CH No, what I was expressing there and badly, too, [was] an ambition, I hoped it was true but I am sure it was not. I don’t usually use this term as a compliment but she was very even handed. Impartial. What I’m really saying there I think would be obvious to anyone who has even scanned the more accessible works of Sigmund Freud, is that had I been an only child, I could probably have handled it, to have mummy to myself and then of course to kill daddy and marry mummy. I thought I had all my ducks in a row, and suddenly to have to go to some nursing home and bring home a bundle was a shock and I may never have got over it. Took up smoking at around that time.
PH I don’t know about the parenting but there was a story, although I can’t remember anything about this, of Christopher having been discovered gleefully releasing the brake of the pram in which I was lying …

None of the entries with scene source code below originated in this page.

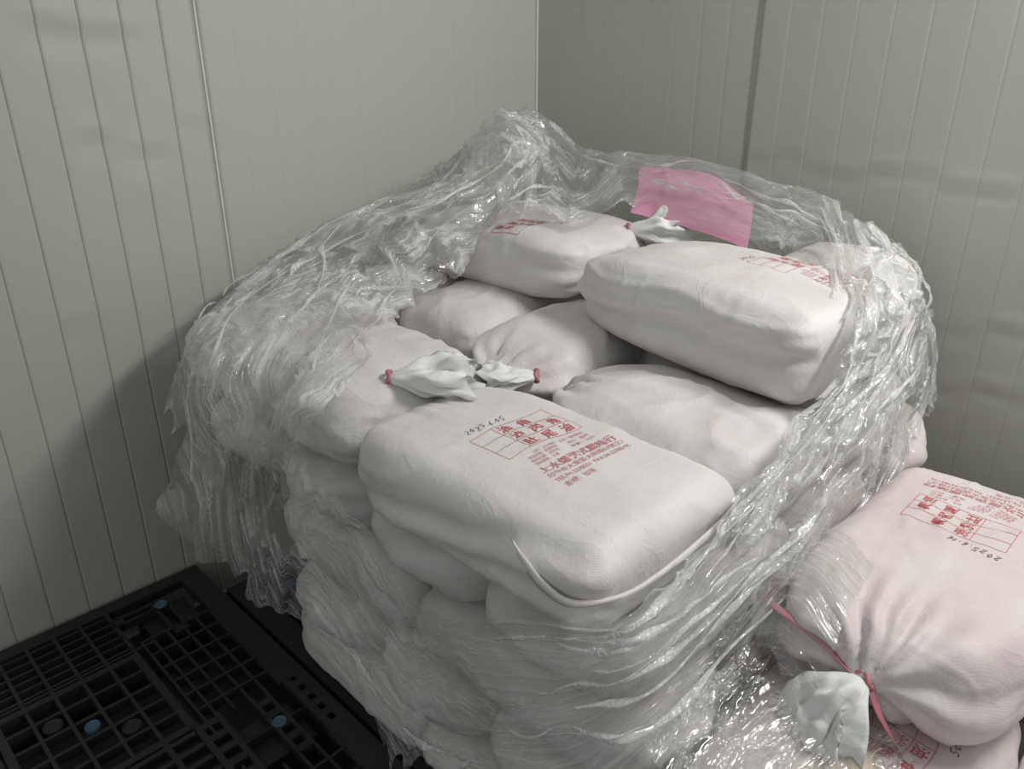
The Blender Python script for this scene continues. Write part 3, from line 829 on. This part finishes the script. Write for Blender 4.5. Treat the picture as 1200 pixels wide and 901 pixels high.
# ------------------------------------------------------------------ stretch film
def film_sheet(name, table, nu, nv, closed, mat, parent, dens=.6, seed=1, amp=1.0, fine=1.0, edge=1.0, off=0.0, du=1.0, su=2.6, sv=13.0):
    T = np.array(table, float); S, Vn, _ = T.shape
    def cr(A, t, closed):
        m = A.shape[0]
        i = np.floor(t).astype(int); f = (t-i)[:, None, None]
        if closed: g = lambda k: A[np.mod(i+k, m)]
        else:
            i = np.minimum(i, m-2); f = (t-i)[:, None, None]; g = lambda k: A[np.clip(i+k, 0, m-1)]
        p0, p1, p2, p3 = g(-1), g(0), g(1), g(2)
        return .5*((2*p1)+(-p0+p2)*f+(2*p0-5*p1+4*p2-p3)*f*f+(-p0+3*p1-3*p2+p3)*f**3)
    tu = np.linspace(0, S if closed else S-1, nu, endpoint=not closed)
    G = cr(T, tu, closed)                       # nu, Vn, 3
    dl = np.array(dens if isinstance(dens, (list, tuple)) else [dens]*S, float)
    if closed: du_ = np.interp(tu, np.arange(S+1), np.append(dl, dl[0]))
    else: du_ = np.interp(tu, np.arange(S), dl)
    # arc length for uv
    seg = np.linalg.norm(np.diff(G.mean(1), axis=0, append=G.mean(1)[:1] if closed else G.mean(1)[-1:]), axis=1)
    ul = np.concatenate([[0], np.cumsum(seg)[:-1]])
    vv = np.linspace(0, Vn-1, nv)
    # ragged torn edges
    jag0 = edge*(.10*fbm(ul*9, ul*0+3, 0, seed, 3)+.07*np.abs(noise(ul*26, ul*0, 0, seed+2)))
    jag1 = edge*(.22*fbm(ul*7, ul*0+9, 0, seed+5, 3)+.16*np.abs(noise(ul*22, ul*0, 0, seed+6)))
    q = vv[None, :]/(Vn-1)
    q = (q*(1+0*jag0[:, None])+ (1-q)**3*np.clip(jag0[:, None], -.05, .3) - q**3*np.clip(jag1[:, None], -.1, .5))
    q = np.clip(q, 0, 1)*(Vn-1)
    i = np.minimum(np.floor(q).astype(int), Vn-2); f = (q-i)[..., None]
    take = lambda k: np.take_along_axis(G, np.clip(i+k, 0, Vn-1)[..., None], axis=1)
    p0, p1, p2, p3 = take(-1), take(0), take(1), take(2)
    Pt = .5*((2*p1)+(-p0+p2)*f+(2*p0-5*p1+4*p2-p3)*f*f+(-p0+3*p1-3*p2+p3)*f**3)
    sv_ = np.linalg.norm(np.diff(Pt, axis=1, prepend=Pt[:, :1]), axis=2); vl = np.cumsum(sv_, axis=1)
    U = np.repeat(ul[:, None], nv, 1); Vv = vl
    dU = np.roll(Pt, -1, 0)-np.roll(Pt, 1, 0)
    if not closed: dU[0] = Pt[1]-Pt[0]; dU[-1] = Pt[-1]-Pt[-2]
    dV = np.gradient(Pt, axis=1)
    Nn = np.cross(dU, dV); Nn /= np.maximum(np.linalg.norm(Nn, axis=2, keepdims=True), 1e-9)
    ctr = np.array([1.3, 1.15, .6])
    if np.mean(np.sum(Nn*(Pt-ctr), axis=2)) < 0: Nn = -Nn
    wq = U+.03*noise(U*6, Vv*9, 1, seed+40); wv = Vv+.03*noise(U*7, Vv*8, 2, seed+41)
    per = np.abs(Pt)
    a = fbm(wq*su, wv*sv, 0, seed+50, 2)                        # long gathers along the pull
    b = ridge(wq*su*1.7+3, wv*sv*1.6, 0, seed+60)**2
    c = ridge(wq*13, wv*15, 0, seed+70)
    d = ridge(wq*29+7, wv*33, 0, seed+80)
    e = fbm(wq*5, wv*5, 3, seed+90, 2)
    den = np.clip(du_[:, None]*(1.15-.5*np.linspace(0, 1, nv)[None, :]), 0, 1)
    Dp = amp*(.014*a*(.3+1.0*den)+.014*b*(.2+1.0*den)+.0075*(c-.4)*den*np.clip(.5+1.4*e, 0, 1.4)+.022*e)+fine*(.0016*(d-.4)*den*np.clip(.5+1.4*e, 0, 1.4))
    Pf = Pt+Nn*(Dp+off)[..., None]
    # sideways shuffle so the folds overhang a little
    tv = dV/np.maximum(np.linalg.norm(dV, axis=2, keepdims=True), 1e-9)
    Pf = Pf+tv*(amp*.006*noise(wq*10, wv*18, 0, seed+95))[..., None]
    idx = np.arange(nu*nv).reshape(nu, nv)
    nxt = np.roll(idx, -1, 0) if closed else idx[1:]
    cur = idx if closed else idx[:-1]
    F = np.stack([cur[:, :-1], nxt[:, :-1], nxt[:, 1:], cur[:, 1:]], -1).reshape(-1, 4)
    o = mesh_obj(name, Pf.reshape(-1, 3), F.tolist(), mat, parent, True, np.stack([U, Vv], -1).reshape(-1, 2))
    at = o.data.attributes.new('bunching', 'FLOAT', 'POINT')
    at.data.foreach_set('value', den.astype(np.float32).ravel())
    return o

RING=[
[(0.655,1.224,0.853),(0.635,1.288,0.761),(0.620,1.359,0.637),(0.610,1.406,0.522),(0.600,1.460,0.395)],
[(0.654,1.103,0.965),(0.610,1.166,0.975),(0.630,1.448,0.780),(0.590,1.575,0.618),(0.560,1.758,0.475)],
[(0.816,1.210,0.985),(0.807,1.405,1.000),(0.660,1.509,0.936),(0.625,1.661,0.831),(0.600,1.794,0.639)],
[(1.042,1.374,0.990),(1.085,1.620,1.040),(0.939,1.826,1.000),(0.776,1.840,0.933),(0.698,1.850,0.795)],
[(1.232,1.473,0.990),(1.226,1.540,1.130),(1.180,1.829,1.100),(0.951,1.900,0.971),(0.821,1.910,0.788)],
[(1.401,1.528,1.060),(1.399,1.475,1.200),(1.549,1.833,1.200),(1.354,1.920,1.040),(1.275,1.930,0.767)],
[(1.340,1.364,1.160),(1.605,1.524,1.260),(1.523,1.587,1.360),(1.719,1.930,1.172),(1.624,1.940,0.827)],
[(1.395,1.280,1.150),(1.740,1.551,1.233),(1.740,1.671,1.384),(1.880,1.833,1.193),(1.950,1.950,0.758)],
[(1.513,1.246,1.150),(1.740,1.439,1.210),(1.800,1.492,1.261),(1.950,1.646,1.139),(2.000,1.674,0.804)],
[(1.700,1.257,1.148),(1.750,1.278,1.215),(1.820,1.322,1.254),(1.980,1.467,1.117),(2.020,1.473,0.784)],
[(1.700,1.085,1.133),(1.750,1.101,1.209),(1.840,1.158,1.266),(2.000,1.268,1.116),(2.030,1.282,0.769)],
[(1.680,0.900,1.120),(1.750,0.934,1.193),(1.840,1.022,1.250),(2.020,1.110,1.087),(2.040,1.107,0.754)],
[(1.660,0.757,1.102),(1.740,0.786,1.166),(1.860,0.848,1.214),(2.030,0.909,1.047),(2.050,0.922,0.747)],
[(1.381,0.570,1.130),(1.612,0.629,1.140),(1.900,0.726,1.157),(2.030,0.686,1.042),(2.060,0.736,0.770)],
[(1.270,0.490,1.097),(1.410,0.495,1.140),(1.920,0.612,1.060),(2.020,0.585,0.935),(2.050,0.566,0.703)],
[(1.185,0.470,1.037),(1.360,0.470,1.032),(1.558,0.480,1.017),(1.759,0.480,0.886),(1.777,0.470,0.760)],
[(1.050,0.460,1.012),(1.178,0.455,0.983),(1.370,0.455,0.925),(1.577,0.460,0.814),(1.575,0.450,0.719)],
[(0.932,0.470,0.954),(1.024,0.460,0.911),(1.184,0.455,0.828),(1.320,0.455,0.731),(1.255,0.450,0.633)],
[(0.788,0.470,0.909),(0.830,0.460,0.870),(0.906,0.455,0.787),(0.979,0.455,0.678),(1.030,0.450,0.540)],
[(0.635,0.450,0.926),(0.651,0.450,0.880),(0.677,0.450,0.795),(0.708,0.450,0.682),(0.736,0.450,0.526)],
[(0.620,0.554,0.853),(0.625,0.561,0.822),(0.620,0.547,0.754),(0.620,0.536,0.668),(0.620,0.524,0.545)],
[(0.610,0.698,0.774),(0.620,0.721,0.710),(0.610,0.712,0.630),(0.610,0.706,0.528),(0.610,0.699,0.400)],
[(0.620,0.853,0.741),(0.620,0.882,0.664),(0.610,0.879,0.552),(0.600,0.863,0.454),(0.600,0.865,0.285)],
[(0.640,1.018,0.785),(0.620,1.055,0.687),(0.610,1.069,0.589),(0.610,1.039,0.507),(0.600,0.983,0.407)],
[(0.650,1.136,0.808),(0.630,1.184,0.722),(0.610,1.209,0.632),(0.600,1.226,0.547),(0.600,1.228,0.461)],
]
DENS = [.6,.8,1,1,1,1,1,.7,.3,.15,.12,.15,.4,.9,1,1,1,.9,.7,.35,.2,.2,.3,.35,.5]
wrap = empty('stretch_film_wrap', (1.3, 1.15, 0)); tag(wrap, 'torn clear stretch film bunched around the big pile of sacks', 'stretch film')
def local(o): o.location = (-1.3, -1.15, 0); return o
local(film_sheet('torn_collar', RING, 620, 84, True, M['film'], wrap, DENS, 4, 1.0, 1.0))
# pink sheet caught in the film behind the upper sacks
PK = [[(1.690,1.262,1.150),(1.745,1.283,1.205),(1.815,1.330,1.250)],
      [(1.690,1.165,1.142),(1.745,1.185,1.205),(1.825,1.235,1.256)],
      [(1.685,1.035,1.130),(1.740,1.055,1.200),(1.825,1.100,1.250)],
      [(1.672,0.905,1.118),(1.735,0.930,1.165),(1.790,0.960,1.200)]]
local(film_sheet('pink_sheet', PK, 40, 20, False, M['pinkpaper'], wrap, .3, 77, .12, .1, .15, -.02))['label'] = 'pink sheet caught inside the film'

LOWF = [[(.70, .452, .66), (.70, .40, .618), (.69, .30, .60), (.70, .18, .59)],
        [(.84, .452, .66), (.84, .40, .628), (.84, .29, .625), (.84, .17, .61)],
        [(.96, .450, .65), (.97, .39, .630), (.97, .28, .628), (.96, .17, .615)],
        [(1.06, .448, .66), (1.06, .40, .632), (1.05, .30, .625), (1.02, .20, .618)]]
lf = film_sheet('loose_film_sheet', LOWF, 150, 110, False, M['film_flap'], None, .35, 52, .55, 1.2, .6)
tag(lf, 'loose crumpled film lying over the low pile in front of the big pile', 'stretch film')
GF = [[(1.14, .452, .800), (1.035, .458, .770), (.985, .452, .670)],
      [(1.17, .395, .800), (1.015, .388, .770), (.965, .372, .650)],
      [(1.13, .325, .795), (1.000, .315, .755), (.955, .300, .640)]]
gf = film_sheet('film_scrap', GF, 70, 70, False, M['film2'], None, .25, 57, .35, .8, .8)
tag(gf, 'clear scrap of film over the left corner of the printed low sack', 'stretch film')

# ropes and pleats the film has been pulled into
RG = np.array(RING)
def ring_at(u, v):
    m = len(RG); i = int(math.floor(u)); t = u-i
    P = [RG[(i+k) % m] for k in (-1, 0, 1, 2)]
    R4 = .5*((2*P[1])+(-P[0]+P[2])*t+(2*P[0]-5*P[1]+4*P[2]-P[3])*t*t+(-P[0]+3*P[1]-3*P[2]+P[3])*t**3)
    q = min(max(v, 0), 1)*4; j = min(int(q), 3); s = q-j
    return R4[j]*(1-s)+R4[j+1]*s
rng = np.random.RandomState(12)
def pleats(count, ulo, uhi, vlo, vhi, lmin, lmax, slope, rmax):
    for k in range(count):
        L_ = rng.uniform(lmin, lmax); u0 = rng.uniform(ulo, max(ulo+.01, uhi-L_)); v0 = rng.uniform(vlo, vhi); sl = rng.uniform(-slope, slope); ph = rng.uniform(0, 50)
        npt = int(22*L_)+10
        C0 = np.array([1.3, 1.15, .55]); V = []; F = []; UV = []
        r0 = rng.uniform(.4, 1)*rmax
        pts = []
        for q in range(npt):
            t = q/(npt-1); u = u0+L_*t
            v = v0+sl*t+.025*float(noise(np.array([t*3+ph]), np.array([ph]))[0])
            p = ring_at(u, v)
            n_ = p-C0; n_ = n_/np.linalg.norm(n_)
            pts.append(p+n_*(.016+.008*float(noise(np.array([t*6+ph]), np.array([ph+4]))[0])))
        for q in range(npt):
            p = pts[q]; d_ = pts[min(q+1, npt-1)]-pts[max(q-1, 0)]; d_ /= max(1e-9, np.linalg.norm(d_))
            n_ = p-C0; n_ /= np.linalg.norm(n_); s_ = np.cross(d_, n_); s_ /= max(1e-9, np.linalg.norm(s_))
            t = q/(npt-1); rr = r0*(.25+.75*math.sin(math.pi*t)**.6)*(1+.35*math.sin(t*31+ph))
            tw = ph+t*5
            for c_ in range(7):
                a_ = 2*math.pi*c_/7
                wv = rr*math.cos(a_)*1.9; hv = rr*math.sin(a_)*.55
                V.append(p+s_*(wv*math.cos(tw)-hv*math.sin(tw))+n_*(wv*math.sin(tw)+hv*math.cos(tw))); UV.append((t*L_*.2+ph, c_/7*.02))
        for q in range(npt-1):
            for c_ in range(7):
                c2 = (c_+1) % 7
                F.append((q*7+c_, q*7+c2, (q+1)*7+c2, (q+1)*7+c_))
        o = mesh_obj('film_pleat', V, F, M['film_pleat'], wrap, True, UV)
        at = o.data.attributes.new('bunching', 'FLOAT', 'POINT'); at.data.foreach_set('value', [.8]*len(V))
        local(o)
pleats(26, 1.0, 7.3, .02, .75, .7, 2.6, .25, .0045)
pleats(26, 12.6, 20.0, .02, .95, .9, 3.2, .25, .0042)
pleats(9, 7.0, 13.0, .15, .55, .8, 2.2, .12, .0030)
pleats(6, 19.0, 23.6, .05, .85, .5, 1.8, .25, .0040)
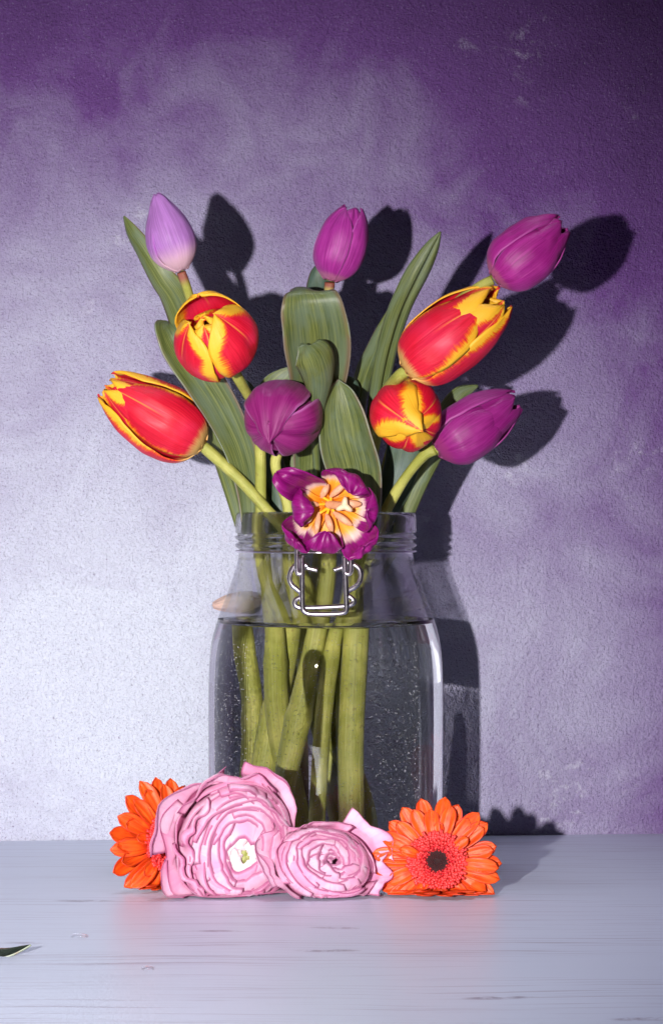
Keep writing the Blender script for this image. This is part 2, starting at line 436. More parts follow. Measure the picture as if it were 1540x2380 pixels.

CH That’s when I took up drinking …
[…]
I still have the physical reminders of my elder sister’s anger at my own arrival, in the shape of a big scar on the corner of my eye where she hit me with a housebrick. (Was that before or after she tried to smother me in my pram? I forget.) Then there was the time she pushed me off a high wall and I broke my leg… I don’t recall her ever being punished for any of this either.
Early family experience informs our political choices much more than we think; we like to think we’ve reached our considered political positions by rational independent thinking but it’s not so simple as that; the Hitchens are a prime example. I know that it’s my own early experience of unfairness at home that made want to champion the underdog and which coloured my political views for life and I expect it’s the same for many others.
We like to think that the people we elect to take charge of our political future are acting rationally. Wouldn’t it be dreadful if it turned out that what passes for intelligent political decision-making is actually based, not on reasoning and empirical evidence, but on unresolved oedipal issues and lousy family dynamics?